Question

Two vehicles approach a right angle intersection and then suddenly collide. After the collision, they become entangled. If their mass ratios were 1:4 and their respective speeds as they approached the intersection were both 13 m/s, find the magnitude and direction of the final velocity of the wreck.a. 11 m/s at 76° with respect to the original direction of the lighter car. b. 16 m/s at 76° with respect to the original direction of the lighter car. c. 16 m/s at 14° with respect to the original direction of the lighter car.d. 11 m/s at 14° with respect to the original direction of the lighter car. e. 26 m/s at 76° with respect to the original direction of the lighter car.

Answer 1

a. 11 m/s at 76° with respect to the original direction of the lighter car.

Step-by-step explanation:

In this exercise, since both cars make a right angle, let's assume that the lighter car only has a horizontal velocity component (vx) and that the heavier one only has a vertical velocity component (vy).
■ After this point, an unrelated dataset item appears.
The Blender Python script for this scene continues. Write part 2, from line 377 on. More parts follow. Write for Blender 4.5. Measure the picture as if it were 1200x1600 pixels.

The final velocities for both components for the system can be determined as:

`m_(1) v_(x1)+m_(2)v_(x2)=(m_(1)+m_(2))v_(fx)\\m_(1) v_(y1)+m_(2)v_(y2) =(m_(1)+m_(2))v_(fy)`

Assume that the lighter car has a 1kg mass and that the heavier car has a 4 kg mass.

`1*13 + 4*0 = (1+4) v_(fx)\\v_(fx)=(13)/(5) =2.6\\1*0 + 4*13 = (1+4) v_(fy)\\v_(fy)=(13*4)/(5) =10.4\\`

The magnitude of the final velocity of the wreck can be found as:

`v_(f)^(2)= v_(fx)^(2)+ v_(fy)^(2)\\v_(f)=\sqrt[]{2.6^(2) + 10.4^(2)} \\v_(f)= 10.72`

The final velocity has an intensity of roughly 11 m/s

As for the angle, it can be determined in respect to the lighter car (x axis) as follows:

`\theta = cos^(-1)((v_(fx) )/(v_(f)) )\\\theta = cos^(-1)((2.6)/(10.7) )\\\theta = 76^(o)`

Therefore, the wreck has a velocity with an intensity of 11 m/s at 76° with respect to the original direction of the lighter car.